There are all the technologies that are generating information that you need to know about - for example web sites, social sites, blogs, etc – and this information didn’t exist 15 years ago. It really needs to be pulled into a company, but at the moment companies don’t really have a way of handling that volume of data with current technology.

PEX Network: Forrester says that Big Data requires "Big Process" – what you do mean?

The idea that we need to "cement" in the BPM community is a way of looking at processes on a big scale. Instead of doing isolated projects, we need to be undertaking large transformative BPM programmes, putting the customer first and giving the customer control. We also need to globalise, standardise and humanise the way we approach processes. In fact, I’d go so far as to say that we need to move beyond processes, by which I mean, we need to get out of "process jargon" and talk in business terms. And part of that is, yes, we need to embrace big data.

These are some giant ideas going on here. Big data is new thing and probably won’t be realized for several years - I would at least put a five year horizon on it. However, something that we at Forrester call "Big Process" is something that we need to start doing now. Big Process is a way of thinking on a larger scale than many business process professionals are doing right now, especially when they’re thinking about isolated projects.

PEX Network: What are the challenges in making Big Data practical for companies?

I think the data community has a big issue in that a lot of data professionals don’t think in business terms. They are either quants and have PhD’s and statistical analysis and so forth or they are more down closer to the plumbing of how information is stored. For data professionals to move up and transform processes through information lab transformation they are going to have to become much more business focused.

Business process pros just need to expand their thinking and we see already that some organisations are doing this. The place where it is surfacing is data governance and process governance are being aligned. For instance, master data management is being aligned with BPM. That is a great start: it is pragmatic, it is doable and it is smart to do that. I think organisations that start there can continue to expand their journey.

PEX Network: Where does customer-centricity fit into this?

What we’re really talking about is knowing much more about your customers and using that information to determine your next action or the next offer when you are interacting with the customer. However, all of this is linked to the process and that is why I think they – Big Data and Big Process - need to come together.

We are in the age of the customer so when we embark on transformation we have to do it with the customer in mind. We often talk about doing process improvement from the "Outside-In", but we need to go even beyond Outside-In and admit that the customer is in control. We have to give the customer control and give the customer choices. This also means we need to stop doing so much straight through processing in isolated places of automation where there is no human involved, like voice response system or voicemail or "robo calls" and things like that. Stop doing that and humanise it because that is what customers are looking for, that is what customers crave.

Whatever we do - whether it is Big Data, Big Process or a combination of the two - must be governed by delivering great customer experiences. If you want to be competitive and stay competitive and you want to generate tremendous amounts of revenue and market share you have to focus on the age of the customer.

PEX Network: What skills will be required for this new reality?

We have just touched on something I am passionate about. I believe that there are not enough BPM skills.
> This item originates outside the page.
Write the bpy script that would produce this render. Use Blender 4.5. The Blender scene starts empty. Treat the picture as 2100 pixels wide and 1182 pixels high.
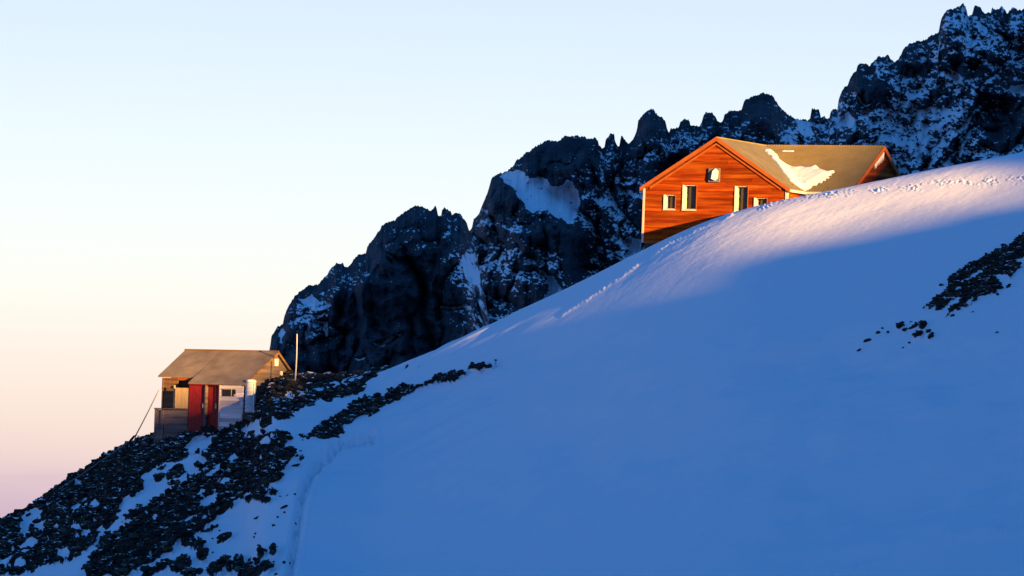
import bpy, bmesh, math, random
import numpy as np
from mathutils import Vector, Matrix

scene = bpy.context.scene
COL = scene.collection
rng = np.random.default_rng(7)
random.seed(7)

# ------------------------------------------------------------------ camera
F, ROLL, HY = 14000.0, math.radians(2.0), 1120.0      # focal length, roll, horizon row: all in photo pixels
CR, SR = math.cos(ROLL), math.sin(ROLL)
cd = bpy.data.cameras.new("camera")
cam = bpy.data.objects.new("camera", cd)
COL.objects.link(cam)
cd.sensor_width = 36.0
cd.lens = F / 2100.0 * 36.0
# level camera, view raised with the lens shift, then rolled about its own axis
sh = (HY - 591.0) / 2100.0
cd.shift_x = sh * SR
cd.shift_y = sh * CR
cam.matrix_world = Matrix.Rotation(math.radians(90), 4, 'X') @ Matrix.Rotation(ROLL, 4, 'Z')
cd.clip_start = 0.5
cd.clip_end = 60000
scene.camera = cam

# ------------------------------------------------------------------ light
SUN_AZ, SUN_EL = math.radians(38), math.radians(8.0)   # right of straight behind the camera
S = Vector((math.sin(SUN_AZ) * math.cos(SUN_EL), -math.cos(SUN_AZ) * math.cos(SUN_EL), math.sin(SUN_EL)))
sd = bpy.data.lights.new("sun", 'SUN')
sd.energy = 5.0
sd.color = (1.0, 0.55, 0.15)
sd.angle = math.radians(0.45)
so = bpy.data.objects.new("sun", sd)
so.rotation_euler = S.to_track_quat('Z', 'Y').to_euler()
so.location = S * 300
COL.objects.link(so)

EXPO = 2.1
vs = scene.view_settings
vs.view_transform = 'Standard'
vs.look = 'None'
vs.exposure = EXPO
vs.gamma = 1.0

def lin(c):
    return tuple((v / 255 / 12.92) if v <= 10 else (((v / 255) + 0.055) / 1.055) ** 2.4 for v in c)

world = bpy.data.worlds.new("World")
scene.world = world
world.use_nodes = True
wn, wl = world.node_tree.nodes, world.node_tree.links
wn.clear()
w_out = wn.new('ShaderNodeOutputWorld')
w_bg = wn.new('ShaderNodeBackground')
w_bg.inputs['Strength'].default_value = 0.1
sky = wn.new('ShaderNodeTexSky')
sky.sky_type = 'NISHITA'
sky.sun_disc = False
sky.sun_elevation = SUN_EL
sky.sun_rotation = math.pi - SUN_AZ
sky.altitude = 4500
tc = wn.new('ShaderNodeTexCoord')
sx = wn.new('ShaderNodeSeparateXYZ')
wl.new(tc.outputs['Generated'], sx.inputs[0])
ramp = wn.new('ShaderNodeValToRGB')
stops = [(0.000, (196, 164, 192)), (0.004, (206, 174, 196)), (0.0085, (224, 194, 200)), (0.013, (240, 212, 204)),
         (0.0185, (246, 222, 211)), (0.026, (250, 234, 221)), (0.035, (250, 246, 236)), (0.045, (246, 249, 247)),
         (0.058, (236, 246, 252)), (0.070, (225, 239, 251)), (0.083, (215, 230, 250)), (0.13, (105, 165, 225)),
         (0.20, (48, 114, 188)), (1.0, (32, 112, 187))]
cr = ramp.color_ramp
cr.interpolation = 'LINEAR'
while len(cr.elements) < len(stops):
    cr.elements.new(0.5)
for el, (p, c) in zip(cr.elements, stops):
    el.position = p
    el.color = (*lin(c), 1)
wl.new(sx.outputs['Z'], ramp.inputs[0])
# thin violet haze streaks low over the horizon
nz = wn.new('ShaderNodeTexNoise')
mp = wn.new('ShaderNodeMapping')
mp.inputs['Scale'].default_value = (40, 40, 260)
wl.new(tc.outputs['Generated'], mp.inputs[0])
wl.new(mp.outputs[0], nz.inputs['Vector'])
nz.inputs['Scale'].default_value = 1.0
nz.inputs['Detail'].default_value = 4
band = wn.new('ShaderNodeMapRange')
band.interpolation_type = 'SMOOTHSTEP'
wl.new(sx.outputs['Z'], band.inputs[0])
band.inputs[1].default_value = 0.016
band.inputs[2].default_value = 0.009
mul = wn.new('ShaderNodeMath'); mul.operation = 'MULTIPLY'
nr = wn.new('ShaderNodeMapRange')
wl.new(nz.outputs[0], nr.inputs[0])
nr.inputs[1].default_value = 0.45; nr.inputs[2].default_value = 0.75; nr.inputs[4].default_value = 0.45
wl.new(band.outputs[0], mul.inputs[0]); wl.new(nr.outputs[0], mul.inputs[1])
mx1 = wn.new('ShaderNodeMix'); mx1.data_type = 'RGBA'
wl.new(mul.outputs[0], mx1.inputs[0])
wl.new(ramp.outputs[0], mx1.inputs[6])
mx1.inputs[7].default_value = (*lin((196, 166, 190)), 1)
azm = wn.new('ShaderNodeMapRange'); azm.interpolation_type = 'SMOOTHSTEP'
wl.new(sx.outputs['Y'], azm.inputs[0])
azm.inputs[1].default_value = 0.45; azm.inputs[2].default_value = 0.85
az = wn.new('ShaderNodeMix'); az.data_type = 'RGBA'
wl.new(azm.outputs[0], az.inputs[0])
az.inputs[6].default_value = (*lin((46, 113, 188)), 1)
wl.new(mx1.outputs[2], az.inputs[7])
sc1 = wn.new('ShaderNodeMix'); sc1.data_type = 'RGBA'; sc1.blend_type = 'MULTIPLY'
sc1.inputs[0].default_value = 1
K = 1.0 / (2 ** EXPO) / 0.1
sc1.inputs[7].default_value = (K, K, K, 1)
wl.new(az.outputs[2], sc1.inputs[6])
mx2 = wn.new('ShaderNodeMix'); mx2.data_type = 'RGBA'
mx2.inputs[0].default_value = 0.03
wl.new(sc1.outputs[2], mx2.inputs[6])
wl.new(sky.outputs[0], mx2.inputs[7])
wl.new(mx2.outputs[2], w_bg.inputs[0])
wl.new(w_bg.outputs[0], w_out.inputs[0])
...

If you add up the companies where executives want to drive massive change - transformational change - and you look at what is required to make that change happen, then you quickly realize that there aren’t enough people skilled in BPM to make it happen.

Companies have embarked on techniques for training and mentoring people in all sorts of skills, whether it is process analysis, business architecture or any of the other process skills that you may need to have in an organisation. But it is taking too long - it may take one to two years to mentor someone, which is too slow.

I believe that the skills we need to be looking at are things like customer experience skills, process analysis and process development from a technical development point of view. We need Lean Six Sigma, we need Lean - we need all kinds of things in the tool box.

The trouble is that for all of that training we don’t have enough people. They are not coming out of the universities fast enough and they are not being mentored and trained internally fast enough. There is a huge need for accreditation programmes, for learning opportunities where you can go and get someone trained quickly. I hope that someone steps up and fills that void soon.

PEX Network: Do you think that having cross-functional teams for process improvement is becoming more critical?

Companies that are embarking on this journey looking at a BPM programme, they identify core cross functional processes and just about every company that I have ever worked with whether they are huge or SMB they have about five to seven core business processes and these processes today are being done within functional silos. You have to have people who are collaborating to support the new cross functional process, which is why I think change management is such a vital skill to develop in your BPM team.

But the thing about cross functional processes that I think is the road block are the managers who are resistant to a cross functional process because they perceive that a loss in power, a loss in status, a loss in control and they are actually freaked out about it. Usually the people underneath are pretty happy about it because they know how inefficient things are and they know things should be better. What you have to really tackle are those mid-level managers and you have to really work on your change management programme to get them turned around so they embrace it and see that it is not a threat it is an opportunity.